> [YOUR OBJECTIVE]
Look through the material below. Copy each line that contains the string "Blender".

> [Rows from a 3D scene dataset]
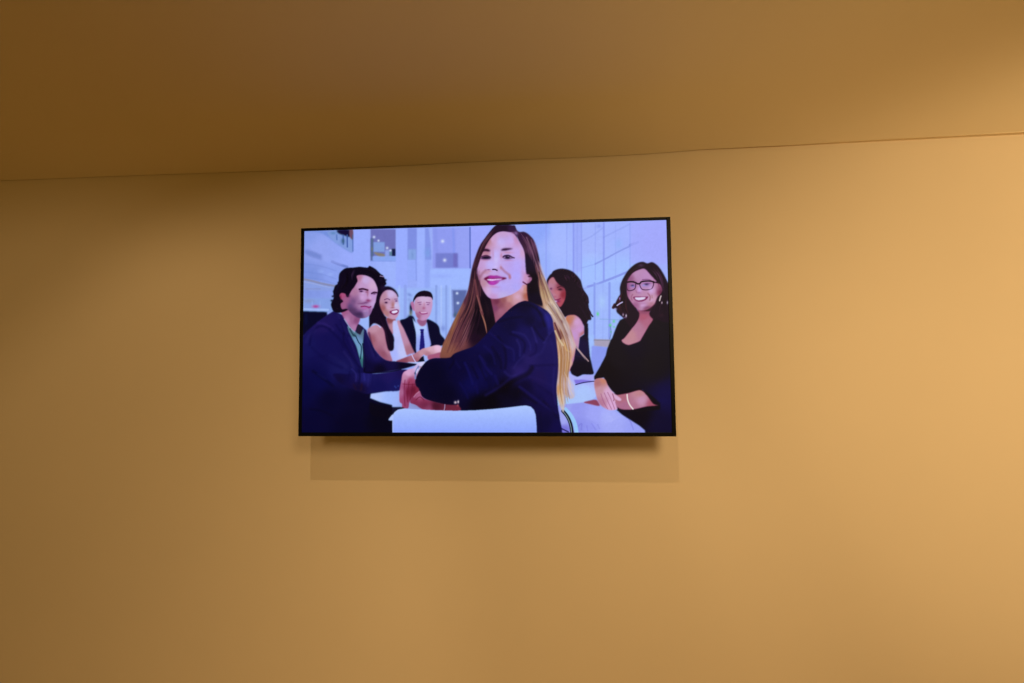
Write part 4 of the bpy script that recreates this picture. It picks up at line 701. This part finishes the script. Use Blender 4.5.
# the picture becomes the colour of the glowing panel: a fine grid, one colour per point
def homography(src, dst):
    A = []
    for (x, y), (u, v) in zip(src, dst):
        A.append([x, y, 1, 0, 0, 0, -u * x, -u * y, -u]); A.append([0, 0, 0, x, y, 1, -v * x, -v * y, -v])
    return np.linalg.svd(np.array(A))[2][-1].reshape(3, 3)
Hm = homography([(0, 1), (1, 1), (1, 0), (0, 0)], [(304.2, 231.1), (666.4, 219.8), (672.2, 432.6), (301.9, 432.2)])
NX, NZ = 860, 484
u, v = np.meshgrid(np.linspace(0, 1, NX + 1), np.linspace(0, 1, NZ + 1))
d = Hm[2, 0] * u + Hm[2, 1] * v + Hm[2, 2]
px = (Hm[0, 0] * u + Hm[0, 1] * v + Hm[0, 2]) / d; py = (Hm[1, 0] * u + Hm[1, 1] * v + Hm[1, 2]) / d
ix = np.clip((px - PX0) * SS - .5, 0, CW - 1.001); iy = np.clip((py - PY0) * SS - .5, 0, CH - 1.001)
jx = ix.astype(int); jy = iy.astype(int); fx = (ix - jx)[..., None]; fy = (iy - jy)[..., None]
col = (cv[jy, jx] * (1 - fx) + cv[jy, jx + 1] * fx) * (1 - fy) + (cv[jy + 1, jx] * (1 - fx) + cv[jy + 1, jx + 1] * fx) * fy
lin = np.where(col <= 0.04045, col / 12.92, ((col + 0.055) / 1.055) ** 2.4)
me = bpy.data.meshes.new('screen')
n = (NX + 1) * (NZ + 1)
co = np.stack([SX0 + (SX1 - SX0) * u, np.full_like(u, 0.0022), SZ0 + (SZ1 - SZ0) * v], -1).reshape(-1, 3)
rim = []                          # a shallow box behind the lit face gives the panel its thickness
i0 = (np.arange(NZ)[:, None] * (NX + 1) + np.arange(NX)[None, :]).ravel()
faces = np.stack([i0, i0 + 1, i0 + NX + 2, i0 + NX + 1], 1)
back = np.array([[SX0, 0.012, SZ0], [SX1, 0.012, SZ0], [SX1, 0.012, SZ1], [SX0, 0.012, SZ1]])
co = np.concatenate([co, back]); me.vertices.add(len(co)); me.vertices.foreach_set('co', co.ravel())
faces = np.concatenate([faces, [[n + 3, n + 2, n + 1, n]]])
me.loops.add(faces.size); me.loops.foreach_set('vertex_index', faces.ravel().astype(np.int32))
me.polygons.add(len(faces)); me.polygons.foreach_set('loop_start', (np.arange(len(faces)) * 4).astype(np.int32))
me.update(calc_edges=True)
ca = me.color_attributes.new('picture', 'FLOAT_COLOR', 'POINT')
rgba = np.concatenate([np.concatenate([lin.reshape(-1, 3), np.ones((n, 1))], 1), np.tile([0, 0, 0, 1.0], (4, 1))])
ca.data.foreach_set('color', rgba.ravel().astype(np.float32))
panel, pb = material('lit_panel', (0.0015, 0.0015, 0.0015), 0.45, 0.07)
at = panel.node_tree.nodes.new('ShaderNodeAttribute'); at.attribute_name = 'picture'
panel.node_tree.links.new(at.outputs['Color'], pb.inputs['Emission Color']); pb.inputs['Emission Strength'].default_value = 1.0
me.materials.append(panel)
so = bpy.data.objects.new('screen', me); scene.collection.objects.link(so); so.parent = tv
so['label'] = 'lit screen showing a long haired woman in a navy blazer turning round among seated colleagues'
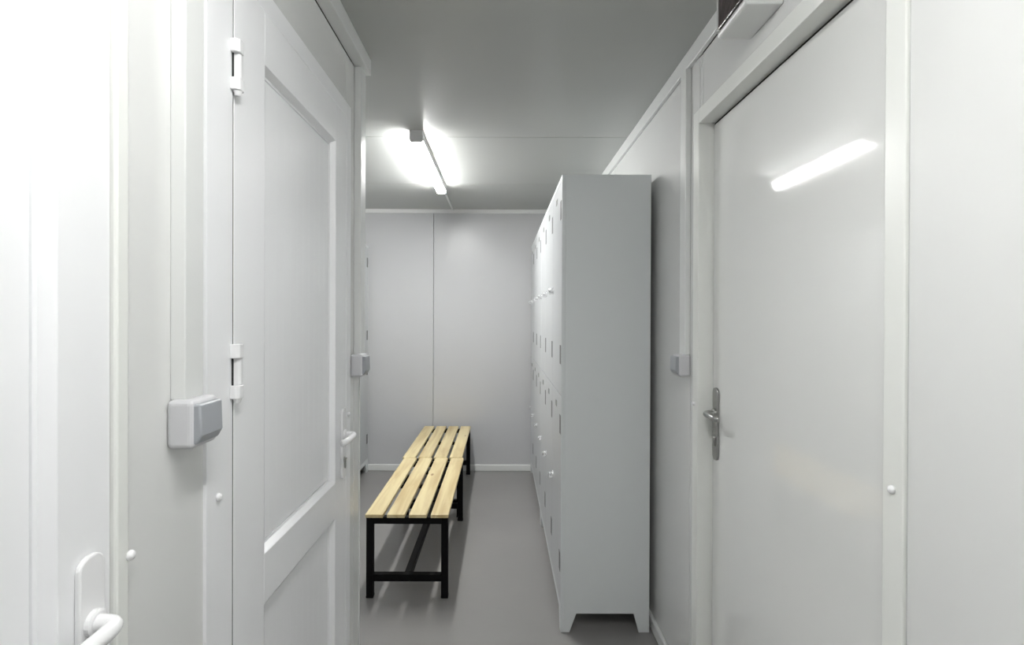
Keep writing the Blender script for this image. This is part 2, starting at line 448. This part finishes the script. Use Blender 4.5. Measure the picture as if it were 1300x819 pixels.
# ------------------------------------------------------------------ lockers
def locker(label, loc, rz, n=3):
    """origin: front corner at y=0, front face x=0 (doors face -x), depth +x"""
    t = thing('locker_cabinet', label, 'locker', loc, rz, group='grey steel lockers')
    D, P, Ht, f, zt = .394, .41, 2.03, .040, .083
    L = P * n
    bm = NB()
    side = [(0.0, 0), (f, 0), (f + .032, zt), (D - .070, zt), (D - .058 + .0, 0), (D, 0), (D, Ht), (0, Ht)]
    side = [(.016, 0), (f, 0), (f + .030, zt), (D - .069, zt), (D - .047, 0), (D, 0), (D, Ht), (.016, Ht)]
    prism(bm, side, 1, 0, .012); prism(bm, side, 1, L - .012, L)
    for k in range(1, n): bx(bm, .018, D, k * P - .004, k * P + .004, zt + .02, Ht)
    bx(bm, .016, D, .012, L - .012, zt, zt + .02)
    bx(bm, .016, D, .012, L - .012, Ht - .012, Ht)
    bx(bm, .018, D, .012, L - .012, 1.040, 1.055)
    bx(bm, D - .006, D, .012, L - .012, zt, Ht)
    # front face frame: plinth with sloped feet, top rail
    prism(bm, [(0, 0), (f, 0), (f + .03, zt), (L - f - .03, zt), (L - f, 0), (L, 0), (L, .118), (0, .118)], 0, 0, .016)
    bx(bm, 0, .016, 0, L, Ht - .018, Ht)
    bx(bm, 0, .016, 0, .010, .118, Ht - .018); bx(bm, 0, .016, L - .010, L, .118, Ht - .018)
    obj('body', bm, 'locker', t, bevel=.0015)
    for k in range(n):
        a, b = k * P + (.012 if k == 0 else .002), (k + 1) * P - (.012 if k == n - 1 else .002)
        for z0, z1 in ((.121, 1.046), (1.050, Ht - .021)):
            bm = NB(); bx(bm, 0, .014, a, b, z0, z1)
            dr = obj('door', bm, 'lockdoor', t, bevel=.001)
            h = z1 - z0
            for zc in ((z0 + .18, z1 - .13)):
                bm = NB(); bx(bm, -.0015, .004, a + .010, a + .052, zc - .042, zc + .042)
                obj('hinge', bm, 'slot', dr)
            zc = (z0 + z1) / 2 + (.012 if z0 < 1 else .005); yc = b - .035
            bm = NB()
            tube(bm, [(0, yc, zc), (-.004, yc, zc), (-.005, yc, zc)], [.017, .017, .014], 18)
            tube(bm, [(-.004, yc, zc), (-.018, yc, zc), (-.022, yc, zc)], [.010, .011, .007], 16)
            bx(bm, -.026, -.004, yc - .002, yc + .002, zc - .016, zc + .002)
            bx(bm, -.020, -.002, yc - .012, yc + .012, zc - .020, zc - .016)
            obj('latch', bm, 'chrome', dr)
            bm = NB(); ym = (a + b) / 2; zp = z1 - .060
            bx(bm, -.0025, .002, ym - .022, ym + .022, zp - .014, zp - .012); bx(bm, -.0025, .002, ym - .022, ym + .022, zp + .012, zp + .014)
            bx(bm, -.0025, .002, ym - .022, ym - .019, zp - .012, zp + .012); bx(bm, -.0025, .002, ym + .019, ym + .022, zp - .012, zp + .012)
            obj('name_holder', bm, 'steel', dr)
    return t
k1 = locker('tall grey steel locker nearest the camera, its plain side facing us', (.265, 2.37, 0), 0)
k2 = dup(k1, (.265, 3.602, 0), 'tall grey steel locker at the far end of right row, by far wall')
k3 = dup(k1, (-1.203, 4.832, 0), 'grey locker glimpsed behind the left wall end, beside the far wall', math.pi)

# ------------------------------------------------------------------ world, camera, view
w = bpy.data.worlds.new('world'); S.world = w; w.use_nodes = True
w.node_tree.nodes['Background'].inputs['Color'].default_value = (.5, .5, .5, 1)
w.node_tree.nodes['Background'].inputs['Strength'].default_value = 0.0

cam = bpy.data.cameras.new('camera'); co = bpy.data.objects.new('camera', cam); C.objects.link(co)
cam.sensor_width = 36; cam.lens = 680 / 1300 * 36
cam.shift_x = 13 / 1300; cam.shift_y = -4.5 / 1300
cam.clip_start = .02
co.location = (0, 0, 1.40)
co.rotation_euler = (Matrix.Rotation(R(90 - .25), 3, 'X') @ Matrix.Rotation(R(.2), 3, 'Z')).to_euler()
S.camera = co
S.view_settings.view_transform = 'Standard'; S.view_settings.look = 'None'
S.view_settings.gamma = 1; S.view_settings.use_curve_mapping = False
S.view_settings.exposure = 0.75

> [CORRECT ANSWER]
Write part 4 of the bpy script that recreates this picture. It picks up at line 701. This part finishes the script. Use Blender 4.5.
Keep writing the Blender script for this image. This is part 2, starting at line 448. This part finishes the script. Use Blender 4.5. Measure the picture as if it were 1300x819 pixels.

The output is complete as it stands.